この作品を見た人の9割以上から「やっぱり北海道で育ったからこんな自然が描けるのね」って言われるんですけど、森の中に住んでいたわけではないので(笑)、私自身はあまり関係ないと思っています。自然は日本中どこにでもあるから、例えば、木漏れ日は近所の公園にある木を下から見上げたり、温泉に行った時に見た風景を参考にしたりしました。
――別れ際にはいつも「さよなら またね」と言い合っていた「ぼく」とクッキー。ある日、いつものように「ぼく」がクッキーに「さよなら またね」と言うと、クッキーは「さよなら」しか返さない。その日の夕方、クッキーは母親と一緒に「ぼく」の家にやってきて、明日引っ越すことを伝える。突然クッキーがいなくなってしまうことを知った「ぼく」は、ずっと一緒に遊ぼうねと約束したクッキーに対して怒ったり、さみしくてブランケットに包まり「どうしよう」と悩んだり、様々な感情に駆られる。
最近の若い人や子供の中には、自分が悲しむのが嫌だから人と深く付き合わないようにしたり、誰かと喧嘩したくないから自分を大事にしすぎたりして、感情の起伏を抑えている人が増えている気がします。生きていれば良いことばかりじゃないし、辛いことや苦しいこと……たくさんのことがありますよね。嬉しかったり悲しかったりするのは心が揺れるということ。心は揺れていいし、私たちはロボットではないのだから、揺れなきゃ困ります。なので、主人公の「ぼく」がその時思った感情をストレートに描きました。色々な思いをたくさん経験して、スポンジみたいに自分の中に吸収して、少しずつ大人になっていけばいいと思うんです。
――主人公の想いや、感情の揺れを丁寧に描いた作品を数多く手掛けるかさいさんは、ストーリーを考える際、自分の中で鍵になる言葉や文章が必ずあるのだと言う。本作では、25ページに描いてある文章がそれにあたる。
さよならって いっても、また あえた。いつも いつも、また あえた。 でも、こんどの さよならは……。 「ぼくとクッキー さよなら またね」(ひさかたチャイルド)より
歌で言うとサビの部分ですね。私はこの作品で、この言葉を一番お話の中に入れたかったんです。その言葉を軸にして、前後の話の構成を考えることもありました。
生きていく上で「さよなら」をすることはたくさんありますが、子供にとって、その最初の相手が友達だと思うのです。それまでは親にべったりでも、保育園や幼稚園に通うようになって、お友達との関係がうまくいかなかったり、仲のいい子がいなくなったりしたら、そんな辛い毎日はないですよね。
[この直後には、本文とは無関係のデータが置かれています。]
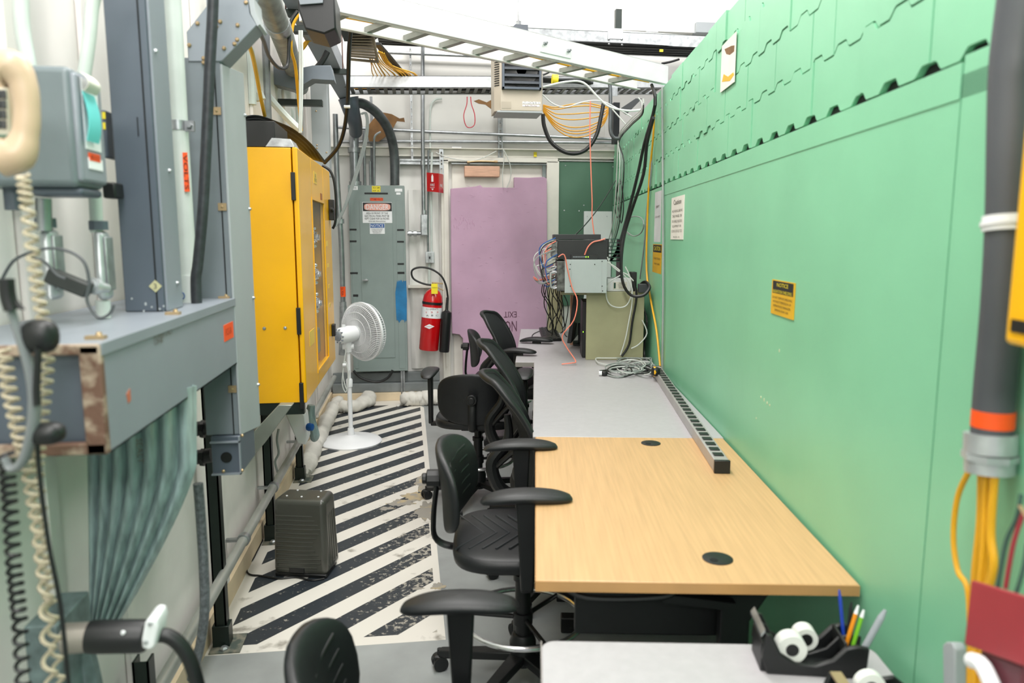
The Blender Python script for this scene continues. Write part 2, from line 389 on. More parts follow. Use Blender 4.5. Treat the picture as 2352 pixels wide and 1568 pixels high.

私も小学生の時、一番仲良くなった子が転校してしまったことが6年間で3回あったんです。クラスメイトは他に何人もいるのに、すごく仲良くなった子に限って転校してしまって「私は好きになった人と別れる運命にあるのかしら?」と思ったこともありました(笑)。でも、お別れする時に「またね」って言えるような大切な一人と出会えたことが、すてきなことだと思うんです。
――「クッキーは引っ越した先でも元気にやっているかな?」「新しい友達はできたかな?」という読者の思いにこたえるように、引っ越した「クッキー」のその後を描いた続編『あえたらいいな』(ひさかたチャイルド)も手がけた。
このお話が出来上がってから割と早い段階で「続編を描いてほしい」というお話をいただいたのですが、残された「ぼく」の新たなお話というのを考えるのがなかなか難しくて。引っ越したクッキーが、新しい場所でお友達ができるという方のお話が先に頭に浮かんだんです。残された「ぼく」のお話はまだできていないので、いつか「ぼく」にも新しい出会いを考えてあげなくちゃと思います。